Je remonte dans mon SUV polluant vers 13h30 et descends la 17 jusqu’à Phoenix. J’en avais un mauvais souvenir de mon passage il y a deux ans et malheureusement ça se confirme. L’autoroute qui longe la ville compte pourtant six files, mais toutes sont bloquées. J’y passe une première demi-heure. Mon méchant SUV étant moderne, il indiquait depuis quatre jours déjà qu’il faudrait penser à changer l’huile du moteur. On avait décidé avec Marco de pas y faire attention, habitués au voyant lumineux et aux bips réguliers. Sauf que là, au milieu des accordéons, le message néon me précise soudainement que ça devient urgent. Ehrm. Je quitte l’autoroute pour m’aventurer dans Suburbia, demande conseil à un gentil pompiste qui me conseille d’aller chez Wal-Mart trois avenues plus bas. Le gringalet aux multiples piercings commence à remplir une fiche, nom, adresse, numéro de téléphone, j’en ai pas, pas grave, on vous appelle dans le supermarché quand on aura fini. Finalement je suis contente de marquer une pause et pars à l’aventure dans la gigantesque-hyper-surface pendant 40 minutes. Reviens au comptoir, la voiture n’est pas encore prête, mange une salade plastique entre des rayonnages de pneus et de matériel de chasse, m’endors à moitié. On m’appelle enfin ; on a changé l’huile mais pas le filtre alors vous n’avez rien à payer. Comment ça, c’est bon ou c’est pas bon ? On a changé l’huile mais pas le filtre. Ok… Je reste perplexe, le gars a l’air de trouver ça rigolo. Je ressors sur le parking bouillant, demande à un autre type où se trouve ma voiture, c’est une Ford noire, humm, très sale. Oui elle est là-bas. Merci. M’installe au volant, le voyant me dit toujours qu’il faut que je fasse quelque chose pour l’huile, je ressors de la caisse. Le type me repère de loin, arrive vers moi au galop, j’explique que je suis pas certaine d’avoir bien compris. Son collègue le rejoint, ils ouvrent le capot, dégainent les torchons, vérifient le niveau d’huile. Are you a dancer, me demande l’un d’eux. Pardon ? C’est bon, tout va bien, vous pouvez rouler sans souci. Merci. Je repars pas tout à fait rassurée, je verrai bien si ça sent le cramé. En fait je sais même pas ce que ça implique un problème d’huile de moteur. Pas pour rien que j’ai pas de bagnole dans la vie normale.

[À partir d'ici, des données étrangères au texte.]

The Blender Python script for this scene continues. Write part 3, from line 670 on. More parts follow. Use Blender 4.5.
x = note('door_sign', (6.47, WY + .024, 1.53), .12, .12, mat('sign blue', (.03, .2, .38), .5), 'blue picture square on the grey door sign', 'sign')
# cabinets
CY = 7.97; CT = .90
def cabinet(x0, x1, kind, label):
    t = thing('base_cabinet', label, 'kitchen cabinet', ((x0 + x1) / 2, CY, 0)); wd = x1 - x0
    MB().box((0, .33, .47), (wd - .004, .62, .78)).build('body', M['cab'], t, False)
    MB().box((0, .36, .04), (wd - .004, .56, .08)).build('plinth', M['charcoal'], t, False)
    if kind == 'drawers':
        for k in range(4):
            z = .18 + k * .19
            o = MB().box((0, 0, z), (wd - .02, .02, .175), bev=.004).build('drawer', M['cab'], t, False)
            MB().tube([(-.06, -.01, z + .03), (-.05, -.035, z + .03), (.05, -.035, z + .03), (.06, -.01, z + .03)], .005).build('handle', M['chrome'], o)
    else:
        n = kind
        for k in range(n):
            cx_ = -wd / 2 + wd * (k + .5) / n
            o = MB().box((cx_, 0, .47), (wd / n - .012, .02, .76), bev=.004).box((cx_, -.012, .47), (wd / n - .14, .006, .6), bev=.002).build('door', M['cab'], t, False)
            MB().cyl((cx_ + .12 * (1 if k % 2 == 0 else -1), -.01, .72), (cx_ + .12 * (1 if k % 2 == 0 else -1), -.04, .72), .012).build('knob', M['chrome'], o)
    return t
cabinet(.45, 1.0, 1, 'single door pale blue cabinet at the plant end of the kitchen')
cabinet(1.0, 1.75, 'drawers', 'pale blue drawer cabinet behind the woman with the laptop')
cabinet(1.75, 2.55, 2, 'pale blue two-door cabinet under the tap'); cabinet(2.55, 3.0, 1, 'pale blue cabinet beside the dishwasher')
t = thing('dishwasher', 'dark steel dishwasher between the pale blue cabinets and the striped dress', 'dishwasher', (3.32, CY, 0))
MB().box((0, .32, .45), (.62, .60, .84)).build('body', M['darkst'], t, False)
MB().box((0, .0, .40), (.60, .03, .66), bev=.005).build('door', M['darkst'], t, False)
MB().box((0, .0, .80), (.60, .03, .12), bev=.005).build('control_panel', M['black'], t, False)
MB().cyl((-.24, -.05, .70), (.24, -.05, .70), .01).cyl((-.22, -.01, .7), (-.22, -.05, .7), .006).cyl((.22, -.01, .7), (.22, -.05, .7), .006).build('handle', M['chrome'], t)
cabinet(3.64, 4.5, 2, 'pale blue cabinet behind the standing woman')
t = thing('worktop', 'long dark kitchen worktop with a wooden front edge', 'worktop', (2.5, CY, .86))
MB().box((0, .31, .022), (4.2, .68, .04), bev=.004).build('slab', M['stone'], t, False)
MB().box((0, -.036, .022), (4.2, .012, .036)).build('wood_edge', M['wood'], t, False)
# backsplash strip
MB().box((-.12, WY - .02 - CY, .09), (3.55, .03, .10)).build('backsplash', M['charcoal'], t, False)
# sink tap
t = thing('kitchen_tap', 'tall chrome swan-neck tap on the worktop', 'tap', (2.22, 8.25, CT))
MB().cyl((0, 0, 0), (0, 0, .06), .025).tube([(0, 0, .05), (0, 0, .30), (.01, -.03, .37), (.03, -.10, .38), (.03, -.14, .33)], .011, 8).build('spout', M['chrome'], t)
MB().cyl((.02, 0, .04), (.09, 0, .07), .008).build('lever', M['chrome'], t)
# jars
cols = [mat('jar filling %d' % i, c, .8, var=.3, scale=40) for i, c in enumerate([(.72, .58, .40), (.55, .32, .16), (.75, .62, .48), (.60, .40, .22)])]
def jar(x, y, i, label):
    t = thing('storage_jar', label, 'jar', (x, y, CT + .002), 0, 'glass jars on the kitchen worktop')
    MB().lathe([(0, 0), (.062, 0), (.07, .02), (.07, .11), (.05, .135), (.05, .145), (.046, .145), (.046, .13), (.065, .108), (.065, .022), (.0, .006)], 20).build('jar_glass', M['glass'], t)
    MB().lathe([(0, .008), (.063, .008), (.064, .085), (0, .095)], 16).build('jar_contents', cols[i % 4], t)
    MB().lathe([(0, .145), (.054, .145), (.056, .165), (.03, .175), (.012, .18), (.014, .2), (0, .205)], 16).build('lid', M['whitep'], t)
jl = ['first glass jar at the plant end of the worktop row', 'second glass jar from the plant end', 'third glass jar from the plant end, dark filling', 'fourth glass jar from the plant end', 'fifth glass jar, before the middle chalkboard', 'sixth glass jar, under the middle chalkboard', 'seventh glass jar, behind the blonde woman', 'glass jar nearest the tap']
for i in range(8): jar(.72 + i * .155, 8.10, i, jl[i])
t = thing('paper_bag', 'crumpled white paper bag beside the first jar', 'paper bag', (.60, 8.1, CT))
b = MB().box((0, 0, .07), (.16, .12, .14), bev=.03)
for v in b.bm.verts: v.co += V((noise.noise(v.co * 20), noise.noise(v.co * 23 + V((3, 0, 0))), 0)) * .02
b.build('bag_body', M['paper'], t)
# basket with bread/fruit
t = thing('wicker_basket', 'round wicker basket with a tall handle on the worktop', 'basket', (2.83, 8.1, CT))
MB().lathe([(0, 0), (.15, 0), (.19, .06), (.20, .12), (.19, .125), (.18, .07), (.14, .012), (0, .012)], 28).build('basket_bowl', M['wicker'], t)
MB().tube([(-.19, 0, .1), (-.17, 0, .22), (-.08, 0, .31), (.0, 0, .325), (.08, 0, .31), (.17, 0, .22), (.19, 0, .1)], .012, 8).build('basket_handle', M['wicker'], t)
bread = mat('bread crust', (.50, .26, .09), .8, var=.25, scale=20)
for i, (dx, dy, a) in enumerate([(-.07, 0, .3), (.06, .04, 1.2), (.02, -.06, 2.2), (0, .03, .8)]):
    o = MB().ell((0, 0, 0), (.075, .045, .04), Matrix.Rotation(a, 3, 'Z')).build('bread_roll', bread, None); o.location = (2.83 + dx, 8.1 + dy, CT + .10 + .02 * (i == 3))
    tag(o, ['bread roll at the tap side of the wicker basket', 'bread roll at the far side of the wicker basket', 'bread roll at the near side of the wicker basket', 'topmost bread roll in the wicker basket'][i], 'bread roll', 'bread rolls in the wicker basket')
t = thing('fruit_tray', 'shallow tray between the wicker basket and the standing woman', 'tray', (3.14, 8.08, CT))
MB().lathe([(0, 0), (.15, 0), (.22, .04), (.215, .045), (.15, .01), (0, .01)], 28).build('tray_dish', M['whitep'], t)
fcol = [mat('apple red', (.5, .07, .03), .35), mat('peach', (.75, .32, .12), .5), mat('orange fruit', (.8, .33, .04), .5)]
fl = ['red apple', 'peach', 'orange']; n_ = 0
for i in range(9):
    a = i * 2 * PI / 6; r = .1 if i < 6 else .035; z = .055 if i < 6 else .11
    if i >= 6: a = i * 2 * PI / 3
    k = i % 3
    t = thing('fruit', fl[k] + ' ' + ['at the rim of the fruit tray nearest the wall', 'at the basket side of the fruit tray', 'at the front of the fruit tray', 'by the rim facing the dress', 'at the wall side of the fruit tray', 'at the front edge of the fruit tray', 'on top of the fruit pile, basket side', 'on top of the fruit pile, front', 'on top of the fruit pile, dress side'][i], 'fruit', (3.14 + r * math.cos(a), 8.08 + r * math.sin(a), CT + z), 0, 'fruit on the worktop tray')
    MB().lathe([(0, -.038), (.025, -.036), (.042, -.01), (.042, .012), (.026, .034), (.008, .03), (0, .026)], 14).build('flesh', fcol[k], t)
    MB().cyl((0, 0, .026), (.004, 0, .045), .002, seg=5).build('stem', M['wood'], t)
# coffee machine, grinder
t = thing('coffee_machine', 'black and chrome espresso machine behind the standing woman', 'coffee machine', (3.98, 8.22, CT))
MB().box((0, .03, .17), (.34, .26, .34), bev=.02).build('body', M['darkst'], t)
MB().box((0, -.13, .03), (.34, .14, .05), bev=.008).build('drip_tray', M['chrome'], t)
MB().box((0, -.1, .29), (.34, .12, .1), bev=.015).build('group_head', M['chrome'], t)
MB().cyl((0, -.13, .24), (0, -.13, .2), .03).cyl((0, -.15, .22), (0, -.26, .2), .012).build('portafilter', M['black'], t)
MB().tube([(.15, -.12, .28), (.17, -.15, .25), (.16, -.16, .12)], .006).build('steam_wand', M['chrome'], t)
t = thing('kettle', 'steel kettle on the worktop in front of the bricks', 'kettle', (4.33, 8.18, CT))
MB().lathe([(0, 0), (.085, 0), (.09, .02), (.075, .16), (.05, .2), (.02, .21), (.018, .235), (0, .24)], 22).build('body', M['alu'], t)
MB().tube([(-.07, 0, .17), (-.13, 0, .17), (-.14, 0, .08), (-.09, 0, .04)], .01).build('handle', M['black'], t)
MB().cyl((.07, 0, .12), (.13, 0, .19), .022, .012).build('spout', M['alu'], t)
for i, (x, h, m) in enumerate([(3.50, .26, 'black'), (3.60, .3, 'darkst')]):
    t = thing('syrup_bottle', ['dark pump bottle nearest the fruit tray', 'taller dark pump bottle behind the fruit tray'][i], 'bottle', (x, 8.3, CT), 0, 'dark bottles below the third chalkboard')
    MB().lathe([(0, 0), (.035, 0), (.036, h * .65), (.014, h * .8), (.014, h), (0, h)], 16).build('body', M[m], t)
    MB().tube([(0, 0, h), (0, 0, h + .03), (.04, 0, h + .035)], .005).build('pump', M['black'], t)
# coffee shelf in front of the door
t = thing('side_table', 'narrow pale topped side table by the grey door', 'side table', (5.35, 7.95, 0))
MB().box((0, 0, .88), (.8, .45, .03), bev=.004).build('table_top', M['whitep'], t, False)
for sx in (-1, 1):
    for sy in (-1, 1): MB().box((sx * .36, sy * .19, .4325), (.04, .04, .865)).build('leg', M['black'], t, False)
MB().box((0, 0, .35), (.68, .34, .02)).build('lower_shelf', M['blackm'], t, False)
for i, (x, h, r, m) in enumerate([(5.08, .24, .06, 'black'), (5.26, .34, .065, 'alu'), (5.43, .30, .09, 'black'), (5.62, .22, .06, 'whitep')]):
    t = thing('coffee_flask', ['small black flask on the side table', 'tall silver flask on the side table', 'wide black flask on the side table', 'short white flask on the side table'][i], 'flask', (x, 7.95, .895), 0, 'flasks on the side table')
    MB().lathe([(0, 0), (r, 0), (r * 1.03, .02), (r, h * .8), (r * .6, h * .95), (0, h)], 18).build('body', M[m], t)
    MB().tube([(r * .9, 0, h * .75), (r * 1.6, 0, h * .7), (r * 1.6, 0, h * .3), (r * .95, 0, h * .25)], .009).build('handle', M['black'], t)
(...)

Ne retrouve plus l’entrée de l’autoroute, perds une autre demi-heure, ça va faire deux heures que je patine. Parviens enfin à remonter sur la 17 mais la transition vers la 10 West est interminable, un premier accident, un deuxième a crevé, un troisième blocage pour cause de roadworks, rester calme je suis en vacances. Ma montre indique 17h, celle de la voiture 18h, ça fait longtemps que j’ai perdu le compte ; je ne sais plus quel jour on est, ni l’heure exacte. Est-ce que l’Arizona, le Colorado et la Californie sont dans le même fuseau ? Faudrait se fier à la position du soleil mais je m’y connais pas plus qu’en huile de moteur. Alors je continue de rouler jusqu’à ce qu’un autre voyant lumineux dit qu’il faut mettre de l’essence. Ca je sais faire, sauf que là c’est ma CB qui fait des acrobaties. Elle finit par passer, pas rassurant pour la suite. Et si j’avais atteint la limite de retrait / encaissement, comment je fais pour revenir jusqu’à SF ? On verra bien, là j’ai juste envie d’arriver quelque part.

La 10 est rectiligne pendant 55 minutes, les fuseaux horaires sont unanimes. Devant moi le soleil décline, j’adore l’Arizona en fin de journée, plate à perte de vue et bordée de montagnes dans tous les dégradés de bleu imaginables. Juste avant de franchir la frontière de la Californie je quitte l’autoroute, les environs sont passés au rose pale, les drapeaux des magasins longeant l’avenue principale flottent dans le vent chaud, m’arrête devant le premier motel repéré. Le office se trouve dans une minuscule cabane en bois, je sonne, le moustachu en débardeur du Quartzsite Yacht Club demande ce qu’il peut faire pour moi. La chambre est à $53 tout compris, un peu cher mais j’ai envie de me poser.

Ce sera ma première nuit dans un trailer, j’avais pas fait attention en enregistrant. C’est pas mal, plus spacieux que ce que j’aurais imaginé. Le dessus de lit est le même que dans tous les motels pratiqués aux Etats-Unis ces dernières années, ainsi que le petit savon emballé dans la salle de bain. Si mon cabanon est fumeur, je préfère tout de même m’installer sur les marches métalliques donnant sur ma voiture toujours enveloppée d’une pellicule de sable de l’Utah.